On the album, his top three favourite songs are ‘Music’, ‘Aurora’, and ‘This Kinda Day’.  

‘Music’ (a title, Josh laughs, that is as simplistic as you can get) came about after his experiences being sick during the making of the album. Pushing through a double-whammy of pneumonia and pleurisy, managing the pain meant a hefty dose of drugs and trouble breathing. In his spaced-out state, he couldn’t do what he loved: make music. It was an a-ha moment to realise self-care came first, to be able to do what he loved, second.  

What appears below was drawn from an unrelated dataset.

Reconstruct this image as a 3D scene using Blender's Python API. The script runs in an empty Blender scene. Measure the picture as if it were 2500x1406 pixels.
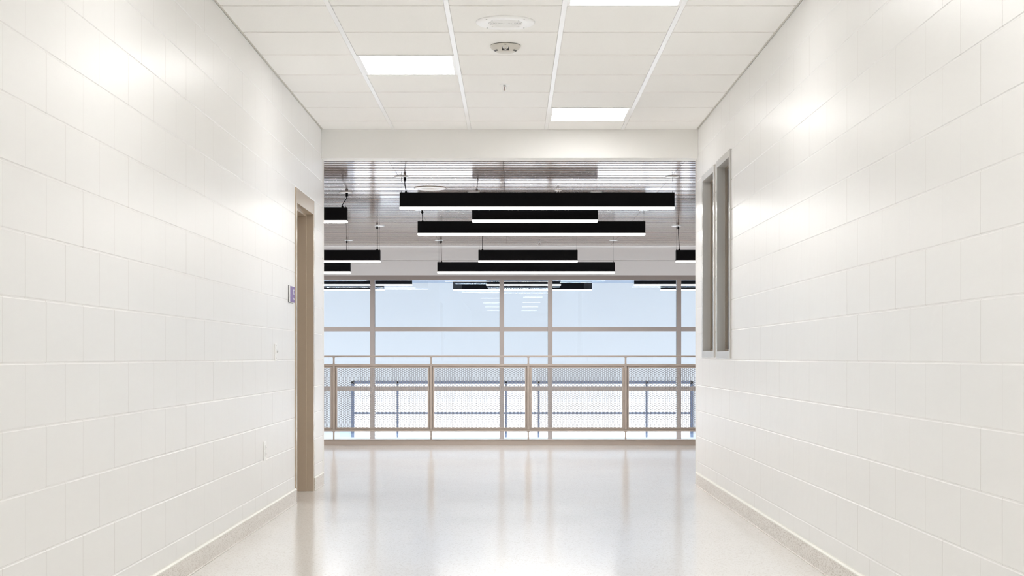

‘Aurora’, meaning new dawn, follows ‘What’s Your Fire’ on the tracklist – think dust settled; storm cleared, waters calm. “It’s this realisation that you have this one life, don’t waste it - go out there and live”. Sonically, think seedy nightclub with a side of Chazelle’s Whiplash, Josh says.  

Coming in third is ‘This Kinda Day’. “One I can always put on in most moments and really enjoy,” he says. Lyrically, it means a lot to Josh, and where post-sickness, his new perspective is explored. We both agree it’s a thoughtful song, where cleverly simple, has been done well. He says, “it all just sounds like bliss to me.” 

With a bit of stadium and guitar-tricked synth, there’s no doubt that Mild Orange has levelled up. Their self-proclaimed sound of melting melodies remains distinct, timeless, and intact. They’re driving the same car but on a new road, and there’s no synthesiser insight.   

“You’re never feeling the same when you listen to music, and that goes the same when you’re creating. You’re not always going to create the same stuff,” Josh explains. “Change is hard, but change is good.” 

Where did Josh find his space? In Baden, in Switzerland, at an old cinema-turned-music-venue where they played a show. Their album cover art is a photograph Josh took on that night by the venue. “That was when I was truly like, yeah, this is my space, and this is what I want to pursue”. Two years later, as he began mixing Looking For Space, he found the image he was looking for and tweaked it in tandem with tinkering with the album.  

“It looked like what [the album] sounded to me,” he says. Transient, meaningful, and enjoyed from A to B.